- [Task to complete] Wherever "picture" appears in a line, copy that line.

- [Provided material]
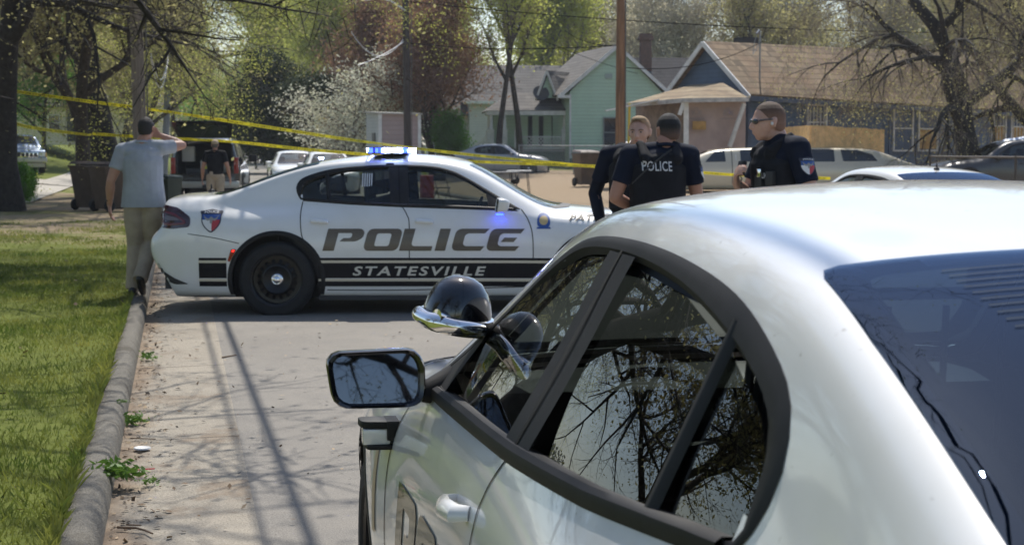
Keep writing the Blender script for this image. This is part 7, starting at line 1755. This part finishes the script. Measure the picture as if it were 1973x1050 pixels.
# wheeled bins
def bin_(label, u, d, rz, m, group=None, s=1.0):
    x, y = P(u, d); o = thing('wheeled_bin', label, 'bin', (x, y, tz(x, y)), rz, group, s)
    q = MB(); B0 = [(-.24, -.27), (.24, -.27), (.24, .22), (-.24, .22)]; T0 = [(-.31, -.36), (.31, -.36), (.31, .34), (-.31, .34)]
    vs = [(a, b, .06) for a, b in B0] + [(a, b, .95) for a, b in T0] + [(a * 1.04, b * 1.04, .95) for a, b in T0] + [(a * 1.04, b * 1.04, 1.0) for a, b in T0]
    fs = [(3, 2, 1, 0)] + [(i, (i + 1) % 4, 4 + (i + 1) % 4, 4 + i) for i in range(4)] + [(4 + i, 4 + (i + 1) % 4, 8 + (i + 1) % 4, 8 + i) for i in range(4)] + [(8 + i, 8 + (i + 1) % 4, 12 + (i + 1) % 4, 12 + i) for i in range(4)] + [(12, 13, 14, 15)]
    q.add(vs, fs).obj('bin_body', m, o, bevel=.012)
    q = MB(); q.add([(-.33, -.40, 1.0), (.33, -.40, 1.0), (.33, .36, 1.03), (-.33, .36, 1.03), (-.28, -.34, 1.05), (.28, -.34, 1.05), (.28, .30, 1.09), (-.28, .30, 1.09)], [(3, 2, 1, 0), (4, 5, 6, 7), (0, 1, 5, 4), (1, 2, 6, 5), (2, 3, 7, 6), (3, 0, 4, 7)]); q.obj('bin_lid', m, o, bevel=.01)
    q = MB(); q.tube([(-.26, .40, 1.0), (-.26, .44, .98), (.26, .44, .98), (.26, .40, 1.0)], .016, 6); q.obj('bin_handle', m, o)
    for sx in (-1, 1):
        q = MB(); q.lathe([(0, -.03), (.12, -.03), (.13, -.015), (.13, .015), (.12, .03), (0, .03)], 20, M=Matrix.Translation((.27 * sx, .22, .13)) @ Matrix.Rotation(math.pi / 2, 4, 'Y')); q.obj('bin_wheel', rubber, o)
    return o
bin_brown = mat('bin_brown', (.085, .058, .043), .55, var=.25, vs=5); bin_black = mat('bin_black', (.022, .022, .026), .55, var=.2, vs=5); bin_green = mat('bin_green', (.018, .035, .025), .55, var=.2, vs=5); bin_blue = mat('bin_blue', (.02, .035, .10), .55, var=.2)
bin_('brown wheeled bin behind the man in the grey polo', 213, 38, math.radians(140), bin_brown, s=1.08)
bin_('brown wheeled bin left of the man, its lid nearer the dark oak', 176, 39, math.radians(152), bin_brown, s=1.08)
bin_('dark green wheeled bin between the grey polo man and the black SUV', 318, 39.5, math.radians(160), bin_green, s=.95)
bin_('brown wheeled bin on the dirt by the talking officers', 1128, 54, math.radians(20), bin_brown, s=1.12)
GB = 'bins lined up on the right verge'
for u, d, m_, lb in ((512, 130, bin_blue, 'blue-lidded bin farthest up the right verge'), (522, 128, bin_black, 'black bin touching the blue-lidded bin'), (534, 98, bin_black, 'black bin beside the farther white sedan, left one'), (546, 101, bin_black, 'black bin beside the farther white sedan, middle one'), (560, 97, bin_black, 'black bin beside the farther white sedan, right one'), (634, 88, bin_black, 'dark bin under the notice board by the dogwood')):
    bin_(lb, u, d, .3 * (d % 7), m_, GB)
# mailbox, signs
x, y = P(494, 104); o = thing('mailbox', 'dark mailbox on a post on the right verge of the street', 'mailbox', (x, y, tz(x, y)))
q = MB(); q.box((0, 0, .5), (.10, .10, 1.0)); q.obj('mailbox_post', wood_dark, o); q = MB(); q.prism([(-.15, 0), (.15, 0), (.15, .15)] + [(.15 * math.cos(a), .15 + .13 * math.sin(a)) for a in np.linspace(.3, 2.84, 6)] + [(-.15, .15)], 'y', -.3, .3, M=Matrix.Translation((0, 0, 1.0))); q.obj('mailbox_box', charcoal, o, bevel=.005)
x, y = P(621, 80); o = thing('warning_sign', 'yellow diamond-like warning sign half hidden by the white blossom', 'sign', (x, y, tz(x, y)))
q = MB(); q.tube([(0, .03, 0), (0, .03, 3.2)], .03, 8); q.obj('sign_post', galv, o); zc_ = at(621, 236, 80).z - o.location.z; q = MB(); q.prism(round_poly([(-.28, -.30), (.28, -.30), (.28, .30), (-.28, .30)], .04), 'y', -.012, .0, M=Matrix.Translation((0, 0, zc_))); q.obj('sign_plate', mat('sign_yellow', (.75, .52, .03), .4), o)
q = MB(); q.box((0, -.016, zc_ + .02), (.10, .006, .30)); q.box((0, -.016, zc_ - .18), (.10, .006, .07)); q.obj('sign_mark', tape_ink, o, smooth=False)
x, y = P(637, 84); o = thing('notice_sign', 'small white and red notice sign beside the yellow sign', 'sign', (x, y, tz(x, y)))
q = MB(); q.tube([(0, .03, 0), (0, .03, 2.3)], .025, 8); q.obj('sign_post', galv, o); zc_ = at(637, 250, 84).z - o.location.z; q = MB(); q.box((0, 0, zc_), (.32, .012, .46)); q.obj('sign_plate', mat('sign_pinkwhite', (.62, .52, .50), .5), o)
q = MB(); q.box((0, -.009, zc_ + .13), (.26, .004, .05)); q.box((0, -.009, zc_ + .02), (.24, .004, .08)); q.box((0, -.009, zc_ - .12), (.22, .004, .05)); q.obj('sign_mark', mat('sign_red', (.45, .08, .07), .5), o, smooth=False)

# folding tables, bag, red drum
def table(label, u, d, rz, L_, top_m):
    x, y = P(u, d); o = thing('folding_table', label, 'table', (x, y, tz(x, y) + .02), rz); q = MB(); q.box((0, 0, .72), (L_, .6, .035)); q.obj('tabletop', top_m, o, bevel=.008)
    for sx in (-1, 1):
        for sy in (-1, 1): q = MB(); q.tube([((L_ / 2 - .12) * sx, .24 * sy, .70), ((L_ / 2 - .05) * sx, .26 * sy, .0)], .013, 6); q.obj('leg', black_trim, o)
        q = MB(); q.tube([((L_ / 2 - .09) * sx, -.25, .3), ((L_ / 2 - .09) * sx, .25, .3)], .01, 6); q.obj('leg_brace', black_trim, o)
    return o
table('grey folding table standing on the dirt by the silver sedan', 968, 49.5, .25, .95, mat('table_grey', (.22, .22, .22), .5))
table('white folding table overlapping the grey one on the dirt', 1000, 50.5, -.1, .75, mat('table_white', (.70, .70, .68), .5))
x, y = P(985, 50.1); o = thing('folding_stool', 'open folding stool with crossed legs under the tables', 'stool', (x, y, tz(x, y) + .02), .3); q = MB(); q.box((0, 0, .40), (.42, .3, .02)); q.obj('seat', mat('table_white', (.70, .70, .68), .5), o, bevel=.005)
for a, b in ((-.22, .22), (.22, -.22)):
    for sy in (-.14, .14): q = MB(); q.tube([(a, sy, 0), (b, sy, .40)], .011, 6); q.obj('leg', black_trim, o)
x, y = P(992, 49.9); o = thing('cloth_bag', 'dark cloth bag hanging below the white folding table', 'bag', (x, y, tz(x, y) + .36)); c = Clay(); c.ell(V3(0, 0, .08), (.14, .08, .09)); c.ell(V3(.08, 0, .12), (.08, .06, .08)); c.limb([V3(.06, 0, .14), V3(.1, 0, .3)], [.03, .012]); link_mesh('bag', c.fuse(.02, 2), black_trim, o)
x, y = P(823, 51); o = thing('red_drum', 'red drum on the dirt seen through the front window of the patrol car', 'drum', (x, y, tz(x, y))); q = MB(); q.lathe([(0, 0), (.22, 0), (.23, .02), (.225, .25), (.235, .27), (.225, .29), (.225, .52), (.235, .54), (.225, .56), (.225, .78), (.235, .80), (.2, .81), (0, .81)], 28); q.obj('drum', mat('drum_red', (.40, .03, .03), .45, var=.2), o)
x, y = P(852, 50); o = thing('folding_chair', 'black folding chair by the red drum', 'chair', (x, y, tz(x, y)), .5)
q = MB(); q.box((0, 0, .44), (.40, .38, .03)); q.obj('seat', black_trim, o); q = MB(); q.box((0, .2, .75), (.40, .03, .22)); q.obj('backrest', black_trim, o)
for sx in (-.2, .2):
    q = MB(); q.tube([(sx, -.25, 0), (sx, .22, .88)], .012, 6); q.obj('leg', black_trim, o); q = MB(); q.tube([(sx, .25, 0), (sx, -.12, .46)], .012, 6); q.obj('leg', black_trim, o)

# ---- small things in the gutter
def gpt(u, v, z=.02): p = gp(u, v, z); return p
o = thing('plastic_lid', 'white plastic lid lying flat in the gutter', 'lid', gpt(274, 864, .022)); q = MB(); q.lathe([(0, .004), (.038, .004), (.043, .007), (.045, .002), (.046, .0), (0, 0)], 28); q.obj('lid', mat('lid_white', (.68, .68, .66), .4), o)
a, b = gpt(244, 908), gpt(298, 904); o = thing('drinking_straw', 'red drinking straw in the gutter', 'straw', a); q = MB(); q.tube([(0, 0, .005), b - a + Vector((0, 0, .004))], .0035, 6); q.obj('straw', mat('straw_red', (.65, .03, .05), .4), o)
def stick(label, pts, r): 
    p0 = gpt(*pts[0]); o = thing('fallen_twig', label, 'twig', p0); q = MB(); q.tube([gpt(*p) - p0 + Vector((0, 0, .006 + .004 * (i % 2))) for i, p in enumerate(pts)], [r * (1 - .5 * i / len(pts)) for i in range(len(pts))], 6); q.obj('twig', mat('twig_fallen', (.14, .09, .055), .9), o)
stick('forked brown twig in the gutter at the bottom of the picture', [(226, 1018), (262, 1021), (280, 1024), (294, 1032)], .006); stick('short straight twig beside the forked one', [(243, 1013), (272, 1016)], .004); stick('thin twig by the white lid', [(252, 846), (300, 849)], .004)
stick('thin dark twig on the asphalt near the patrol car', [(428, 690), (455, 686)], .006); stick('black wiry twig lying over the kerb', [(155, 803), (205, 805), (230, 812), (243, 840)], .003)
# weeds
lf_weed = mat('weed_green', (.13, .24, .035), .6, col2=(.07, .14, .02), vs=20, trans=.3)
def weed(label, u, v, s, z=.03, n=120, seed=1):
    p = gpt(u, v, z); o = thing('weed_tuft', label, 'weed', p, 0, 'weeds along the kerb'); nr = np.random.default_rng(seed)
    c = nr.normal(0, .4, (n, 3)) * s; c[:, 2] = np.abs(c[:, 2]) * .55; a = nr.normal(0, 1, (n, 3)); a[:, 2] = np.abs(a[:, 2]) * .6; a /= np.linalg.norm(a, axis=1)[:, None]; b = np.cross(a, nr.normal(0, 1, (n, 3))); b /= np.linalg.norm(b, axis=1)[:, None]; ln = s * nr.uniform(.10, .28, n)[:, None]
    V = np.stack([c - a * ln, c - b * ln * .35, c + a * ln, c + b * ln * .35], 1).reshape(-1, 3); k = np.arange(n) * 4; link_mesh('weed_leaves', np_mesh('weed', V, np.stack([k, k + 1, k + 2, k + 3], 1)), lf_weed, o, smooth=False)
weed('bright green weed tuft in the gutter above the white lid', 258, 812, .10, seed=1); weed('leafy weed clump hanging over the kerb by the red straw', 222, 915, .13, .08, 260, 2); weed('low weed sprig in the gutter below the red straw', 287, 930, .07, seed=3, n=60)
weed('small weed at the kerb foot near the patrol car', 283, 690, .10, seed=4, n=90); weed('weed sprig on the kerb top halfway along', 238, 775, .05, .12, 60, 5)
# dead leaves, grit and crumbs: countless, one mesh of stuff
def litter():
    nr = np.random.default_rng(9); n = 3200; S = 4 + 26 * nr.random(n) ** 1.3; Wd = np.where(nr.random(n) < .62, np.abs(nr.normal(0, .11, n)) + .015, nr.uniform(0.02, 3.2, n)); lawn = nr.random(n) < .14; Wd = np.where(lawn, -nr.uniform(.2, 4, n), Wd)
    X = X_KERB + UDIR.x * S + RDIR.x * Wd; Y = UDIR.y * S + RDIR.y * Wd; Z = np.where(Wd < 0, gz(X, Y, S, Wd) + .03, road_z(Y) + .014 + .02 * np.clip(Wd / .63, 0, 1) + np.where(Wd > .63, .012, 0)); c = np.stack([X, Y, Z], 1)
    a = nr.normal(0, 1, (n, 3)); a[:, 2] *= .25; a /= np.linalg.norm(a, axis=1)[:, None]; b = np.cross(a, np.tile([[0, 0, 1.]], (n, 1)) + nr.normal(0, .25, (n, 3))); b /= np.linalg.norm(b, axis=1)[:, None]; s = (nr.uniform(.3, 1, n) ** 3 * .022 + .003)[:, None] * np.where(lawn, 1.6, 1)[:, None]
    V = np.stack([c - a * s, c - b * s * .6, c + a * s, c + b * s * .6], 1).reshape(-1, 3); k = np.arange(n) * 4
    me = np_mesh('litter', V, np.stack([k, k + 1, k + 2, k + 3], 1)); o = link_mesh('dead_leaves', me, None, smooth=False)
    for m_ in (mat('litter_brown', (.14, .09, .05), .9), mat('litter_tan', (.36, .27, .17), .9), mat('litter_dark', (.05, .04, .03), .9)): me.materials.append(m_)
    me.polygons.foreach_set('material_index', nr.integers(0, 3, n).astype(np.int32)); tag(o, 'dead leaves and grit gathered along the kerb and gutter', 'leaf litter', kind='stuff')
litter()
far_root, sk = patrol_sedan('white marked patrol car parked across the street, blue roof lights on, STATESVILLE on its side', (at(533,541,15.27).x, 15.27+.93, 0), 0, 'marked')
marked_livery(far_root, sk)
near_root, sk = patrol_sedan('white patrol car in the foreground seen from behind, spot lamp on its pillar', (1.041, 1.848, 0), math.pi/2+.174, 'near')
near_livery(near_root, sk)
def haze():
    m = bpy.data.materials.new('haze'); nt, L = nodes(m); nt.nodes.clear(); o = N(nt, 'ShaderNodeOutputMaterial'); v = N(nt, 'ShaderNodeVolumePrincipled')
    v.inputs['Color'].default_value = (.80, .86, .95, 1); v.inputs['Density'].default_value = .00042; v.inputs['Anisotropy'].default_value = .2; L.new(v.outputs[0], o.inputs['Volume'])
    b = MB(); b.box((40, 680, 12), (1500, 1500, 32)); q = b.obj('haze', m, smooth=False); tag(q, 'thin pale haze in the air', 'haze', kind='stuff')
haze()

- [Exercise output]
Keep writing the Blender script for this image. This is part 7, starting at line 1755. This part finishes the script. Measure the picture as if it were 1973x1050 pixels.
stick('forked brown twig in the gutter at the bottom of the picture', [(226, 1018), (262, 1021), (280, 1024), (294, 1032)], .006); stick('short straight twig beside the forked one', [(243, 1013), (272, 1016)], .004); stick('thin twig by the white lid', [(252, 846), (300, 849)], .004)